### TASK TO CARRY OUT
Check each line of the entries below for the string "that"; copy every line where it appears.

### INFORMATION SHOWN
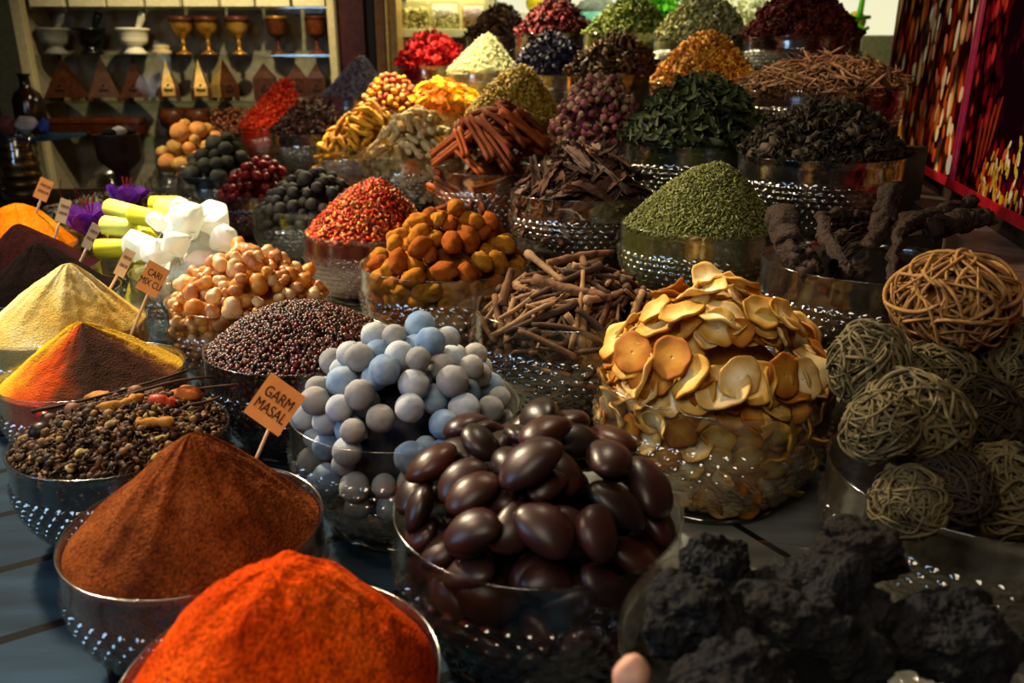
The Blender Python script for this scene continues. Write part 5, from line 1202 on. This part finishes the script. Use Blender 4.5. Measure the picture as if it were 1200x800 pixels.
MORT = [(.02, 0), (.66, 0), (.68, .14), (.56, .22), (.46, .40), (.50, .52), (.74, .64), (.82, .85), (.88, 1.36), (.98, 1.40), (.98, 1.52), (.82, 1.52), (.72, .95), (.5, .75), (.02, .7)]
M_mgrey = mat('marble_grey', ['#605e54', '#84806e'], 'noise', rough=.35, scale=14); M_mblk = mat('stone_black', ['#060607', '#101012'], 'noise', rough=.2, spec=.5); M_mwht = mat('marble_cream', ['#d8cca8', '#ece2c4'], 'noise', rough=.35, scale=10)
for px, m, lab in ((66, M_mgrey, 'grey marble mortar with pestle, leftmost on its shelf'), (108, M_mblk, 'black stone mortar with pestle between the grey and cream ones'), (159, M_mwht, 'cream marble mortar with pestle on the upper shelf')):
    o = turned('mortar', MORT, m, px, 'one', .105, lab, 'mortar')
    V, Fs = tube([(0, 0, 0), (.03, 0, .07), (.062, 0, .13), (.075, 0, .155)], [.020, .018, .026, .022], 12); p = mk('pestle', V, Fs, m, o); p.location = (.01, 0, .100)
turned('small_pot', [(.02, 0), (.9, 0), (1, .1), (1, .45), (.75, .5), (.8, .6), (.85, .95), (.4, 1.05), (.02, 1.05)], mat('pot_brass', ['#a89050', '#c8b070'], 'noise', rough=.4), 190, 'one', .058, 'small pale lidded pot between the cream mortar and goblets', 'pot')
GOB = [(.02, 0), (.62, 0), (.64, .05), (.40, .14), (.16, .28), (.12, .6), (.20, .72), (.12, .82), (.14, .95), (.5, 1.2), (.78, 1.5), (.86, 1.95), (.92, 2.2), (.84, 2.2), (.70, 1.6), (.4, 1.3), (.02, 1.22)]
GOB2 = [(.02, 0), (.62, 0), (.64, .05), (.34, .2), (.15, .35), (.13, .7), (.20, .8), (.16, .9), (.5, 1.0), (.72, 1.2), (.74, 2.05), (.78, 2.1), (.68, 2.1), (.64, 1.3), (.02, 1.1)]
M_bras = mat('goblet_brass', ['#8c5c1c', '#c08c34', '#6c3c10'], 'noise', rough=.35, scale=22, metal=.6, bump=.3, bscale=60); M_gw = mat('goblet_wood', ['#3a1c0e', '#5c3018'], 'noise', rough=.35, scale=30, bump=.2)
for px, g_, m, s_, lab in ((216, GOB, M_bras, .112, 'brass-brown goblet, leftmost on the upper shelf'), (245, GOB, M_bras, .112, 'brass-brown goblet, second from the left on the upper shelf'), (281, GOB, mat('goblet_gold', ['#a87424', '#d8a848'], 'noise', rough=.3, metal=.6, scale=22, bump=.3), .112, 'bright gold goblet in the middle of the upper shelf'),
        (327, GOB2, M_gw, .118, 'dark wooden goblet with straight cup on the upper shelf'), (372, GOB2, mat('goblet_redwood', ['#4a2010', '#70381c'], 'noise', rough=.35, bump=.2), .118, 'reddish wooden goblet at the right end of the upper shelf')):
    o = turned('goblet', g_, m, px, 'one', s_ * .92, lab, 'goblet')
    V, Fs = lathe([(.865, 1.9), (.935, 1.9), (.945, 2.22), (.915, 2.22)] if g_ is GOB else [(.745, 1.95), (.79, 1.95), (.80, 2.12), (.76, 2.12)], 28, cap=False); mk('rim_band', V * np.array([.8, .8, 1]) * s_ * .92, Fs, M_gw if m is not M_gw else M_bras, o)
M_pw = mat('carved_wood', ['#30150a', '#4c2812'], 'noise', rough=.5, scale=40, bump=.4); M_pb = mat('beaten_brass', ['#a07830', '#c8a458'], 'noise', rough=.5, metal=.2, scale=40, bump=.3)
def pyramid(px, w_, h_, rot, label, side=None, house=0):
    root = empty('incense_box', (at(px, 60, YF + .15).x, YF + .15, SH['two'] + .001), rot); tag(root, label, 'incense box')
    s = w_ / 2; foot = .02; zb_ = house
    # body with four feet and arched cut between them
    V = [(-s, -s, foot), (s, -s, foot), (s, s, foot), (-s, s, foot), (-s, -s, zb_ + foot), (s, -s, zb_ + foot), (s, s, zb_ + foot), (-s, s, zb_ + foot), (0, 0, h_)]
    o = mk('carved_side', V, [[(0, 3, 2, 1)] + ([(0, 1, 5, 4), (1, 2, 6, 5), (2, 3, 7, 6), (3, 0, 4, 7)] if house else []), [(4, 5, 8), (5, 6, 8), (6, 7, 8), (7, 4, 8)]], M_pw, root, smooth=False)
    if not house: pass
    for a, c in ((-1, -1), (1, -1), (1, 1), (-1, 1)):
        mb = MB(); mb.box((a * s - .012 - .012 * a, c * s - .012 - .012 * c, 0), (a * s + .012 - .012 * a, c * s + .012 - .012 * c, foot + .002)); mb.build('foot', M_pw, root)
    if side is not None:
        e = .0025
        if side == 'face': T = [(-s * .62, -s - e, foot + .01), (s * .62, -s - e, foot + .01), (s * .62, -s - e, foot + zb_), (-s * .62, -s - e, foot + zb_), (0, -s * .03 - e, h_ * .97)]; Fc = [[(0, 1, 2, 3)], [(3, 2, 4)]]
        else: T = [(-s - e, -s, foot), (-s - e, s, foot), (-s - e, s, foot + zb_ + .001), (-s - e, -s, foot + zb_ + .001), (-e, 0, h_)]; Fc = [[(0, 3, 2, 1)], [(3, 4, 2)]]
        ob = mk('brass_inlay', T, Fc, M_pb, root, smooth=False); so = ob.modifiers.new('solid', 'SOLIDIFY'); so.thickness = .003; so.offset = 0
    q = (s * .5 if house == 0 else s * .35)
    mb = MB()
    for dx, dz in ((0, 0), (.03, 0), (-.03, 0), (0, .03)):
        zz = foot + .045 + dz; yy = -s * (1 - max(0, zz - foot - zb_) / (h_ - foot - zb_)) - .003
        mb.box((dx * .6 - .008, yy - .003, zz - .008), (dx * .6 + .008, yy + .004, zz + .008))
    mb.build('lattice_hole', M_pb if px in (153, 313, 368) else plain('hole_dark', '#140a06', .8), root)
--
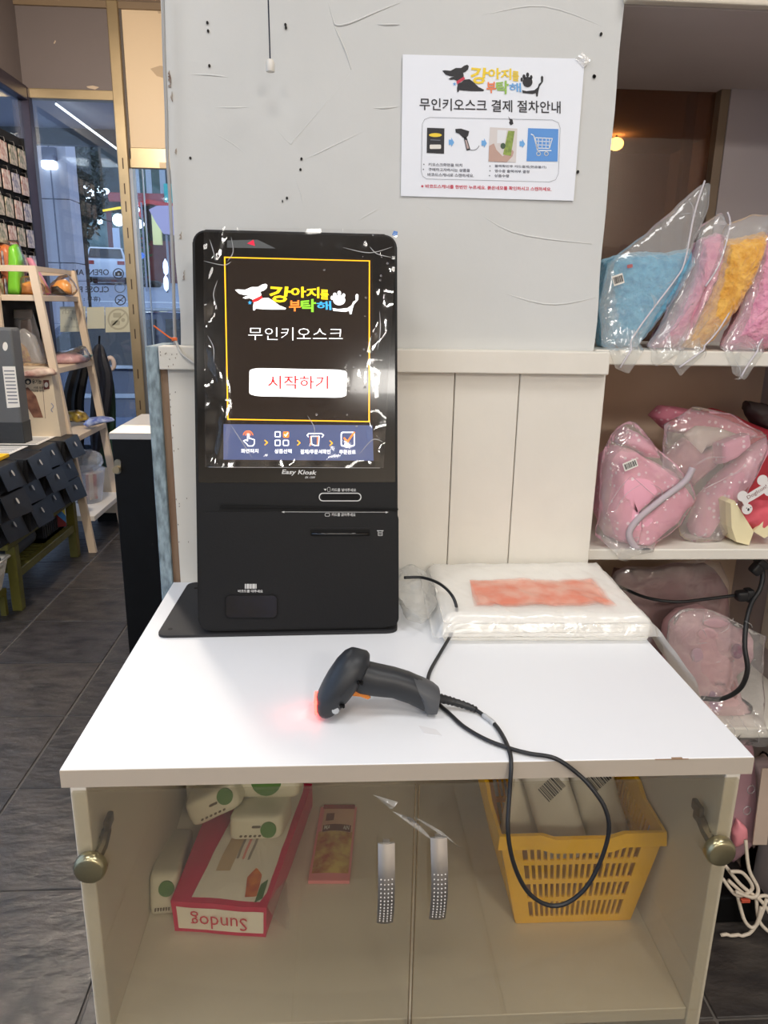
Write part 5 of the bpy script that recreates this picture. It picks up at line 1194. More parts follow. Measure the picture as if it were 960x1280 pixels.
* * *
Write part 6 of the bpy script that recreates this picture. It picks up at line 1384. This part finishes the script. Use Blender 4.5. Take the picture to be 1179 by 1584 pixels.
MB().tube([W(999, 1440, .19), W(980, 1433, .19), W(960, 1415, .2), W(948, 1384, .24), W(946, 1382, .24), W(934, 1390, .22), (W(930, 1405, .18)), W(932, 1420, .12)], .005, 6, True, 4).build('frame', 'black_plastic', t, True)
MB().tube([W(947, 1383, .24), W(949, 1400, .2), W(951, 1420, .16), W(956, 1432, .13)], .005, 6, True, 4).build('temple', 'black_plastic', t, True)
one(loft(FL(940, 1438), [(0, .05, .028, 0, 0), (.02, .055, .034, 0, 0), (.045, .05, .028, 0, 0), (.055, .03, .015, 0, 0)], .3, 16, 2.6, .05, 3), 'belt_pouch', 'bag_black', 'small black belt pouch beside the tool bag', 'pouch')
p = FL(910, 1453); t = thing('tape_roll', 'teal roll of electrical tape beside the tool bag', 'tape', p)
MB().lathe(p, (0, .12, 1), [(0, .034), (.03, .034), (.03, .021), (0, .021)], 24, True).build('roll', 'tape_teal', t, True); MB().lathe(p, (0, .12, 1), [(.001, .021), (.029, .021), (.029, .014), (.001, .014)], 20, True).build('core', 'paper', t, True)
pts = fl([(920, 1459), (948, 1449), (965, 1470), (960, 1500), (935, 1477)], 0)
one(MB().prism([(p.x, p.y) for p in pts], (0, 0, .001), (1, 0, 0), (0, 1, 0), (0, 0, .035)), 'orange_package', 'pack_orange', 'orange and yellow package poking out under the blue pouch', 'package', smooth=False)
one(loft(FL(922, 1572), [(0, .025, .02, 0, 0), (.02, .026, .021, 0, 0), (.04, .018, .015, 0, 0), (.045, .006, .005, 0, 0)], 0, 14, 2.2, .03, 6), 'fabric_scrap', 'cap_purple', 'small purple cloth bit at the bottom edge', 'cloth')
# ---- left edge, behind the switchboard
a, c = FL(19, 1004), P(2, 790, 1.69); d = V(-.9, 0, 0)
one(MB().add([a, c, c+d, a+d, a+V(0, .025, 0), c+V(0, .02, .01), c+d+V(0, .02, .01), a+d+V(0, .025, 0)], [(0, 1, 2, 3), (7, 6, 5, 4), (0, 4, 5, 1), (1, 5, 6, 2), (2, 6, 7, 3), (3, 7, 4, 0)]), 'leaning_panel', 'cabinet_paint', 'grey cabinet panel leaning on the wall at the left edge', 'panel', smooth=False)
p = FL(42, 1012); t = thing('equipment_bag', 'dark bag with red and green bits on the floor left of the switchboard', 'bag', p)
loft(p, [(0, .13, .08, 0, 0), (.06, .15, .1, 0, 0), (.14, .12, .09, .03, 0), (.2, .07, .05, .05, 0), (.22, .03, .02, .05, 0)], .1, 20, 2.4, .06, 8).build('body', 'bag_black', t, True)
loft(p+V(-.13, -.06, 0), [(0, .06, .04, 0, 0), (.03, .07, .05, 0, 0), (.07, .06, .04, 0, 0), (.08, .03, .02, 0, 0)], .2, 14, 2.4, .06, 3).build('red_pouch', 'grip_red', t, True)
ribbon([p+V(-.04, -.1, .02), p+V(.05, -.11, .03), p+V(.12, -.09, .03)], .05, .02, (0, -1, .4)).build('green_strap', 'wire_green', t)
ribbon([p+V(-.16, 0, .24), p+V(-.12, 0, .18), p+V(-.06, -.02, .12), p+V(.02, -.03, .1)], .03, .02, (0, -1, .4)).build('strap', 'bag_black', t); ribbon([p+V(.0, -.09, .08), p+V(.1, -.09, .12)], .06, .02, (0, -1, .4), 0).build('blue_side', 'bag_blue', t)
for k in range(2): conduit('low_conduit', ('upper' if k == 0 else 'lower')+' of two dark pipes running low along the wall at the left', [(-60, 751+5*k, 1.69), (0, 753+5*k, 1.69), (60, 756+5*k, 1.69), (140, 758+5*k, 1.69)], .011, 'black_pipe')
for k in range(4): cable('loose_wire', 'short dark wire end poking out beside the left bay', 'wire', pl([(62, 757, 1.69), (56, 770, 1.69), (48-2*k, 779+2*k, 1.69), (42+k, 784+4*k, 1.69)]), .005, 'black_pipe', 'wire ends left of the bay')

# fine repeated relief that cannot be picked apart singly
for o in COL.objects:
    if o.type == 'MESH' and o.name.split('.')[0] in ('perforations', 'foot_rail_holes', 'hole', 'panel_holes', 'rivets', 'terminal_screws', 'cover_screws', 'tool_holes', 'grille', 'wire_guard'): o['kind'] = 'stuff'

### REPLY
Write part 5 of the bpy script that recreates this picture. It picks up at line 1194. More parts follow. Measure the picture as if it were 960x1280 pixels.
Write part 6 of the bpy script that recreates this picture. It picks up at line 1384. This part finishes the script. Use Blender 4.5. Take the picture to be 1179 by 1584 pixels.
# fine repeated relief that cannot be picked apart singly